Return the lines exactly as they stand, from the first of the material through the line containing "for v in (hx[1], hx[4], h2[2]): MB().tube([v, v".

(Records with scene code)
--------
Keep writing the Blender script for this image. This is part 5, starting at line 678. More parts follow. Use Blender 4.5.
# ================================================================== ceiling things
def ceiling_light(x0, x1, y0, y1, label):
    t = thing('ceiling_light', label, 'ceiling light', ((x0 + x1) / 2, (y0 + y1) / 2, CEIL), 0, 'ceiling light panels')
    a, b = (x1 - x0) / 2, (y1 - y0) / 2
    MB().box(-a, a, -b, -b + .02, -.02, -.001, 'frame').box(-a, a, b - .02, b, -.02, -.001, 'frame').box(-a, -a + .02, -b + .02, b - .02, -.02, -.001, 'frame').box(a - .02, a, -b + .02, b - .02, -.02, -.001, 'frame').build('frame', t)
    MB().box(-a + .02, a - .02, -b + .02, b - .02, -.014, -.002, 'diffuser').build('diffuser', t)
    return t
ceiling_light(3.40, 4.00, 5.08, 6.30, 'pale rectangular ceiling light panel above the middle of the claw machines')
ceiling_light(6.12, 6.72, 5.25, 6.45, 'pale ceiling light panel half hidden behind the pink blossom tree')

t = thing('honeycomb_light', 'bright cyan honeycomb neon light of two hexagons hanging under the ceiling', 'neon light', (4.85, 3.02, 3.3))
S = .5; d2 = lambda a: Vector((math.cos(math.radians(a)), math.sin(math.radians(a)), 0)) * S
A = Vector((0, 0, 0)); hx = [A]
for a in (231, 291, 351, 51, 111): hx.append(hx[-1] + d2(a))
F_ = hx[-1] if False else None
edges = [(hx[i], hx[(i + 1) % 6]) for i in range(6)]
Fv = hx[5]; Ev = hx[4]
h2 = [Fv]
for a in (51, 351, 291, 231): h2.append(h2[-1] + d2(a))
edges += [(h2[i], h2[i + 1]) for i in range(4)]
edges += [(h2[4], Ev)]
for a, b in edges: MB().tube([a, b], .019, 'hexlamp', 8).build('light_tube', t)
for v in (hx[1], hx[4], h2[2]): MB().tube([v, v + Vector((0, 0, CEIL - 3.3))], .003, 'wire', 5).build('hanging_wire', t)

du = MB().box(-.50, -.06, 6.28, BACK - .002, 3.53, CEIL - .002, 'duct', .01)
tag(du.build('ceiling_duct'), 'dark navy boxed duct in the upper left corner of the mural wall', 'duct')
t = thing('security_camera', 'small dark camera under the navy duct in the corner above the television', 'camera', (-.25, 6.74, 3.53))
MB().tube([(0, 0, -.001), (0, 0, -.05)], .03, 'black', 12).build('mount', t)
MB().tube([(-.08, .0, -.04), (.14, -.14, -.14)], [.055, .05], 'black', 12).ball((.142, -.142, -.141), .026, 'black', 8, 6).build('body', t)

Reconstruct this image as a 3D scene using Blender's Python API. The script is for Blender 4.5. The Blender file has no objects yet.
--------
• _Exercise solution_
Keep writing the Blender script for this image. This is part 5, starting at line 678. More parts follow. Use Blender 4.5.
# ================================================================== ceiling things
def ceiling_light(x0, x1, y0, y1, label):
    t = thing('ceiling_light', label, 'ceiling light', ((x0 + x1) / 2, (y0 + y1) / 2, CEIL), 0, 'ceiling light panels')
    a, b = (x1 - x0) / 2, (y1 - y0) / 2
    MB().box(-a, a, -b, -b + .02, -.02, -.001, 'frame').box(-a, a, b - .02, b, -.02, -.001, 'frame').box(-a, -a + .02, -b + .02, b - .02, -.02, -.001, 'frame').box(a - .02, a, -b + .02, b - .02, -.02, -.001, 'frame').build('frame', t)
    MB().box(-a + .02, a - .02, -b + .02, b - .02, -.014, -.002, 'diffuser').build('diffuser', t)
    return t
ceiling_light(3.40, 4.00, 5.08, 6.30, 'pale rectangular ceiling light panel above the middle of the claw machines')
ceiling_light(6.12, 6.72, 5.25, 6.45, 'pale ceiling light panel half hidden behind the pink blossom tree')

t = thing('honeycomb_light', 'bright cyan honeycomb neon light of two hexagons hanging under the ceiling', 'neon light', (4.85, 3.02, 3.3))
S = .5; d2 = lambda a: Vector((math.cos(math.radians(a)), math.sin(math.radians(a)), 0)) * S
A = Vector((0, 0, 0)); hx = [A]
for a in (231, 291, 351, 51, 111): hx.append(hx[-1] + d2(a))
F_ = hx[-1] if False else None
edges = [(hx[i], hx[(i + 1) % 6]) for i in range(6)]
Fv = hx[5]; Ev = hx[4]
h2 = [Fv]
for a in (51, 351, 291, 231): h2.append(h2[-1] + d2(a))
edges += [(h2[i], h2[i + 1]) for i in range(4)]
edges += [(h2[4], Ev)]
for a, b in edges: MB().tube([a, b], .019, 'hexlamp', 8).build('light_tube', t)
for v in (hx[1], hx[4], h2[2]): MB().tube([v, v + Vector((0, 0, CEIL - 3.3))], .003, 'wire', 5).build('hanging_wire', t)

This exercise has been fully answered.